Saturday, May 29, 2010

Mall World...

I work at Spencer's Gifts.. Those of you who don't know what that is- it's a novelty store. We sell shit anywhere from fake cigarettes, rubber chickens, and airzookas, to bondage tape, stipper poles and vibrators.
So basically, its a huge teenager attraction. I literally spend the whole day kicking out 16 year olds who have no respect and no manners. Not saying that every 16 year old is this way- there are plenty that I don't kick out.
I also get these kid's equally disrespectful parents.
Since we sell a lot of drug paraphernalia (NOT BONGS) I often refuse to sell items to kids under 18. I mean, I don't want their parents coming back and blaming me because their kid doesn't know enough to not buy something their parents are going to beat the shit out of them for. Sometimes they come back.. Sometimes.
And that's what really baffles me.
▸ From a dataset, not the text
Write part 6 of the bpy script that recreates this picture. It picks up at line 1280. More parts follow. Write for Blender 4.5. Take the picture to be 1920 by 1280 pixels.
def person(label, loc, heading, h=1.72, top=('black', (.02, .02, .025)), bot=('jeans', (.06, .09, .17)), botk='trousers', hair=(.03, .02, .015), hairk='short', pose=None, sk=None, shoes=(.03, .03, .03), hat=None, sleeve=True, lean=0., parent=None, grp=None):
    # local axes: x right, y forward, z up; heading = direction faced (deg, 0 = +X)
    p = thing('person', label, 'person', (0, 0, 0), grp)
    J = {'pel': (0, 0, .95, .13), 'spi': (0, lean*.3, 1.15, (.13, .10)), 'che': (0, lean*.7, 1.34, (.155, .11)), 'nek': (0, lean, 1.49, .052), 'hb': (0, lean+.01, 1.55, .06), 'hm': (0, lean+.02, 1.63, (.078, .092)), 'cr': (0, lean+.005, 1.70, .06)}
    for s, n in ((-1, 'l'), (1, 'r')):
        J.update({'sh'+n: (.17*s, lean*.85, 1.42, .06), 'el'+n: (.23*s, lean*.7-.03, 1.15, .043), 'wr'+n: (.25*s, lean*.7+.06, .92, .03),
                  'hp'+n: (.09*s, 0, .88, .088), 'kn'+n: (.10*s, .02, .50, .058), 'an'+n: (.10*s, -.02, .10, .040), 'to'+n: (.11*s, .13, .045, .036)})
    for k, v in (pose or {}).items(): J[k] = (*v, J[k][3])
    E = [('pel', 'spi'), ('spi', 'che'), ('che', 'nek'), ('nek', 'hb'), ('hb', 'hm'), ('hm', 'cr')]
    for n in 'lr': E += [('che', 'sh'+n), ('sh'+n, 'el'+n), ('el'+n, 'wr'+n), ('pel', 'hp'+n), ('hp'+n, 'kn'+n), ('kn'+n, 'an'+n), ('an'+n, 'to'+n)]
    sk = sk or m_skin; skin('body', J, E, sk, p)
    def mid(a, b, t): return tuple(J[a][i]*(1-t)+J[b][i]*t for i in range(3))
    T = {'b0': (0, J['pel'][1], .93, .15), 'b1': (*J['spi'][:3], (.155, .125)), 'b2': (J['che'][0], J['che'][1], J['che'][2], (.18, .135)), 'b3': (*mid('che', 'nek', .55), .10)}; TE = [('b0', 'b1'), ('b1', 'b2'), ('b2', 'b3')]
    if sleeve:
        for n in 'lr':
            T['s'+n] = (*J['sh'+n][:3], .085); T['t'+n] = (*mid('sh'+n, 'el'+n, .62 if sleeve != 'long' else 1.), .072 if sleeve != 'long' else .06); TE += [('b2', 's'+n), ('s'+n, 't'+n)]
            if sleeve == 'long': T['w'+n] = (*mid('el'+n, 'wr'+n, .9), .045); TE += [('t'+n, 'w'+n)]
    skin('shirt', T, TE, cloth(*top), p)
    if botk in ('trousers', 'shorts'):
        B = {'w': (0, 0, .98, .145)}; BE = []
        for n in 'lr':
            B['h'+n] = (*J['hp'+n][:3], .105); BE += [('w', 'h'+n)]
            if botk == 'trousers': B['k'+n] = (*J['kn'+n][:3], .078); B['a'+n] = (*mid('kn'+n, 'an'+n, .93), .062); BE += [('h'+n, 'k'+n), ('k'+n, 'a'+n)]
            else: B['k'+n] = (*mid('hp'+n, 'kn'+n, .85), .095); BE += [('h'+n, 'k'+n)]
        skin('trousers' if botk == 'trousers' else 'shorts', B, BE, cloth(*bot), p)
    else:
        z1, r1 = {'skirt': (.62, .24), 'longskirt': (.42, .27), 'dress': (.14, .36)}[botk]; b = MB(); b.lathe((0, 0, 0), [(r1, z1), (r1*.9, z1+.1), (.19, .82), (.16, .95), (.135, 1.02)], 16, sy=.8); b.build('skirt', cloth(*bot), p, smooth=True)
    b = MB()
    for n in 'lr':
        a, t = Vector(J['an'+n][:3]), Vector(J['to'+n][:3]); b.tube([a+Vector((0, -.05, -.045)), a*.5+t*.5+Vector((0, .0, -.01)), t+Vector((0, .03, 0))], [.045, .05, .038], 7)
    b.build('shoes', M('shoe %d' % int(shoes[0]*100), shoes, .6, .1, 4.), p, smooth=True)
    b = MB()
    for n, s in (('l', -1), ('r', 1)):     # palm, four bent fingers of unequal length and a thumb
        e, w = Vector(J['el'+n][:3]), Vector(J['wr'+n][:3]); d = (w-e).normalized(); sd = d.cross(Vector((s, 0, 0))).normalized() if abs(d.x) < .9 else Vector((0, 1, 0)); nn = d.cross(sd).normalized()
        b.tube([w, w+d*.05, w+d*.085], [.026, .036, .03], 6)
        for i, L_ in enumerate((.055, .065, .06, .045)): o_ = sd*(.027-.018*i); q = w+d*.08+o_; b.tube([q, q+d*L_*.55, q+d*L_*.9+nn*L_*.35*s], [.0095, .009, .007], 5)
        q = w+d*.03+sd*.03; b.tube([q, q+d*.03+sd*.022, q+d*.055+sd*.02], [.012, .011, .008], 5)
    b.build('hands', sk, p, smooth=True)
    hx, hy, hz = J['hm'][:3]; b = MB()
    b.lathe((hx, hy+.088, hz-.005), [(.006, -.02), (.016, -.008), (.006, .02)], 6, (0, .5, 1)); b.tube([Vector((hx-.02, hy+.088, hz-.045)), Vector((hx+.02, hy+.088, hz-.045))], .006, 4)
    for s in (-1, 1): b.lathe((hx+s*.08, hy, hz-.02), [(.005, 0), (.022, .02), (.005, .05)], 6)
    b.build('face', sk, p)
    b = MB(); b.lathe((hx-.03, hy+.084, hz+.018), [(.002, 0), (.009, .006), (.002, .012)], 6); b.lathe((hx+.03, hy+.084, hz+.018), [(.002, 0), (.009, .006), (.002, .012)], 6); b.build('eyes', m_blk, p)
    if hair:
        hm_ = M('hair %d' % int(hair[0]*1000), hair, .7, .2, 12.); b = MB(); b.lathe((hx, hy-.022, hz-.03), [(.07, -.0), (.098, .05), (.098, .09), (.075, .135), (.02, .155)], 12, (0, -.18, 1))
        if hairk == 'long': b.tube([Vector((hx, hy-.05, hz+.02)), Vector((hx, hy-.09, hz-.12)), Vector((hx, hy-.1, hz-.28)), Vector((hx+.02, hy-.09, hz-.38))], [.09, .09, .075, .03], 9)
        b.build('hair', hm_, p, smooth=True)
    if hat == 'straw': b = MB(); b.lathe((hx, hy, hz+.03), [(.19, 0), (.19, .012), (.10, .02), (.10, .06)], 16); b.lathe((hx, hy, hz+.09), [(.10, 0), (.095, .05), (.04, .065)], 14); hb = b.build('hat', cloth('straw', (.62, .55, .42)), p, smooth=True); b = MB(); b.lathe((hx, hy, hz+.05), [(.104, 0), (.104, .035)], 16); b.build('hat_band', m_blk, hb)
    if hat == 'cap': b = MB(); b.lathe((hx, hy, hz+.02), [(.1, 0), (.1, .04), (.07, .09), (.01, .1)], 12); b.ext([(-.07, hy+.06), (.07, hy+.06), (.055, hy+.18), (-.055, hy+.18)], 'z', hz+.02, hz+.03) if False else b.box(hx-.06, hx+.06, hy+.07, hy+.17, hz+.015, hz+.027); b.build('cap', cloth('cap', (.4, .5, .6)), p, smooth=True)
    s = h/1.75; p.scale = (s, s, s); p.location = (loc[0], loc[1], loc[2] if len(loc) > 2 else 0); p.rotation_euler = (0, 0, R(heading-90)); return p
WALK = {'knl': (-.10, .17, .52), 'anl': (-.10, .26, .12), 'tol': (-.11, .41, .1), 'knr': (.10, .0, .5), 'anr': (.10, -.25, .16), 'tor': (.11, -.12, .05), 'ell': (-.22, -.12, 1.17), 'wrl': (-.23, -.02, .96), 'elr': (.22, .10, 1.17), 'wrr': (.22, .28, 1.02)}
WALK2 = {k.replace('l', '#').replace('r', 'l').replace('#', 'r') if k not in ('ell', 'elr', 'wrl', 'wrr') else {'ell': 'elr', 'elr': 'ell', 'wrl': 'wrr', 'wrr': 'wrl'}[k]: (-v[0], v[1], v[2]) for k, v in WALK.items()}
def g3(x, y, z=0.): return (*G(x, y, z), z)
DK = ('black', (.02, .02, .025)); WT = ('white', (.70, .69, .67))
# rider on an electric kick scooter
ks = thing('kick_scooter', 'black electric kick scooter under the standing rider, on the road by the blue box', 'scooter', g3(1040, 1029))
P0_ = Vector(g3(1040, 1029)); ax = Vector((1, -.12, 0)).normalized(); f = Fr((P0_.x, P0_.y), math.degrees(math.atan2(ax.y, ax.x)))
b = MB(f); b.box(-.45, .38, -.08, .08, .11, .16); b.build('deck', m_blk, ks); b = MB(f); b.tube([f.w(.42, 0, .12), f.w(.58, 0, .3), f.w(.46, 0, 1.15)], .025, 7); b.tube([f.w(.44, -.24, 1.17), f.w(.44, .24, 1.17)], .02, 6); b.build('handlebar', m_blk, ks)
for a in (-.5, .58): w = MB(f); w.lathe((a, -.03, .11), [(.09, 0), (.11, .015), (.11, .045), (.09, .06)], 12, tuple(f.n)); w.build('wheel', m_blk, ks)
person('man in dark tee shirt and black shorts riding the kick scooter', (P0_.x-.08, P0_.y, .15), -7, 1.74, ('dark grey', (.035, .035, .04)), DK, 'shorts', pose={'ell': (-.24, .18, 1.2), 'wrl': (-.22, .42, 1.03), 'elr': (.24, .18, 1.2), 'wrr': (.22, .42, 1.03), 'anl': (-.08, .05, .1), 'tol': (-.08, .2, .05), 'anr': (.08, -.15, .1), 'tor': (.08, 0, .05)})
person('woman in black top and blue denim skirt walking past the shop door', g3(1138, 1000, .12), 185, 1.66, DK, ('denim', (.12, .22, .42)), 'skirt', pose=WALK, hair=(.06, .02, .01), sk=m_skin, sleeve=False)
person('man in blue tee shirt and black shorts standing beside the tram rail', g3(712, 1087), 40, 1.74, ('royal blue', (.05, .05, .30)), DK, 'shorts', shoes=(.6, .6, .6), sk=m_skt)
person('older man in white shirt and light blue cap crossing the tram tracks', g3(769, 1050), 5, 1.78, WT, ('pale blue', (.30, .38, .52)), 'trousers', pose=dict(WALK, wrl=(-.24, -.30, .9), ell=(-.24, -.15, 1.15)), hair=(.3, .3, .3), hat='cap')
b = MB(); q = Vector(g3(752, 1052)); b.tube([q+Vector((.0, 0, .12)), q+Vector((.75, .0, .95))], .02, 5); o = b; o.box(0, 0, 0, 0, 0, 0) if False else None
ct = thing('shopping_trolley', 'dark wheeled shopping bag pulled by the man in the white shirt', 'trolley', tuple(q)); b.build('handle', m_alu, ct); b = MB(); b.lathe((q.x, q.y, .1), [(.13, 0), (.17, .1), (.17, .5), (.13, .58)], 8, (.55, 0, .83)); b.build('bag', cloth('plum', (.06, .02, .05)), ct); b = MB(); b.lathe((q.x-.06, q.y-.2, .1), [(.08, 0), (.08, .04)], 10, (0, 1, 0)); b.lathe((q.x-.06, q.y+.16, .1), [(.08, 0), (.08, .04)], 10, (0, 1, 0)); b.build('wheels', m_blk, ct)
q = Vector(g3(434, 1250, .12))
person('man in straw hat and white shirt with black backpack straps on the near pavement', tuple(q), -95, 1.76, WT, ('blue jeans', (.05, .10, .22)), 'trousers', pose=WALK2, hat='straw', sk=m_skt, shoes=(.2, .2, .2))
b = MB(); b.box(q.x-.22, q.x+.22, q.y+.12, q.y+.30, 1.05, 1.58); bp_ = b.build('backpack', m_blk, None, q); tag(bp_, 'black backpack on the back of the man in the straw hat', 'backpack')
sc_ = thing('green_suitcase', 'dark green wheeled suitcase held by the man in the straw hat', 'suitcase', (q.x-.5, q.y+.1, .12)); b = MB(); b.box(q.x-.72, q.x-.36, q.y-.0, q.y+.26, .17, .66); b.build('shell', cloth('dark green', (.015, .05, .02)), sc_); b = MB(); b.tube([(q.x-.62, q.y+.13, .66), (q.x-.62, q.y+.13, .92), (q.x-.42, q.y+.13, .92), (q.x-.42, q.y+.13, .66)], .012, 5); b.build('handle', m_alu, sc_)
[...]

I mean if the kid is 17 and their parents are open minded that they smoke pot (or they think their kids don't, but they like the shirt), whatever. But I love when parents bring their 12 year old son in, with hickeys all over his neck, and proceed to buy him a "fuck" buckle (literally a belt buckle that just says FUCK), a shirt that has the addidas logo as a pot leaf stating "addicted" and another shirt that says "Smile if you take it in the ass".
SERIOUSLY?
Your kid shouldn't even be HAVING sex, or smoking pot. HE'S 12 YEARS OLD.
Also: the fuck buckle? He's 12. Where's he suppose to wear it? Church?
I'm sorry, but anyone over the age of 20 is going to be like "WTF MATE" when they see this 12 year old kid walking down the street with a fuck buckle and a pot shirt. THEY WILL JUDGE YOU, THE PARENTS!!
Sure he'll be cool @ school for 5 minutes, before the teacher notices and sends him home.
Granted, the smile if you take it in the ass shirt is funny, but only on someone who's old enough to understand what it means. This 12 year old SHOULDN'T be laughing.
I'm not usually one to judge. I don't scrutinize the old men and women who come in and buy sex toys. Good for them! But lady, I judged you.
You aren't necessarily a "BAD" parent. Hell, I wish my mom went and spend $60 on shit for me, but you should obviously be looking after your kid a little better. I mean, its possible he's not smoking pot, and he's not having sex and he honestly just thinks he's "cool" if he has these things, but you need to tell him its NOT. He can be cool when he's 18.

Friday, May 28, 2010

Well, it's not snowing.

First post- but my second "blog" ever.
I really don't have an interesting life to talk about, so I doubt I will have any loyal followers. I work just like everyone else. I go to school, like almost everyone has. I also have extracurricular activities. I paint, I sculpt, and I play roller derby. My derby name is Lucretia Slams, though I'm thinking of changing it to "The Mexicutioner" because my mother is Mexican, and therefore I am also part Mexican.
Today it's hot- and I have no air conditioning. My dog is whining to go for a walk, and I'm procrastinating on taking her on one.
I'm really not sure on what I plan to get out of this, but I'm sure something will come. Today was my only day off this week- so I have lots to do. I am also procrastinating on that. Sunday, I have our derby yard sale, and a baby shower, I also think I will go see Robin Hood because apparently, it's fantastic.
The first weekend of June I'm going to a Derby Boot Camp. No, it's not the super amazing fun one that happened last week, but I have friends there, and it's cheaper.
Anyway- I better get on that shit I don't want to do.
See you all in a bit.

Also- I will TRY to post every day, but the likeliness of that happening is beyond my control.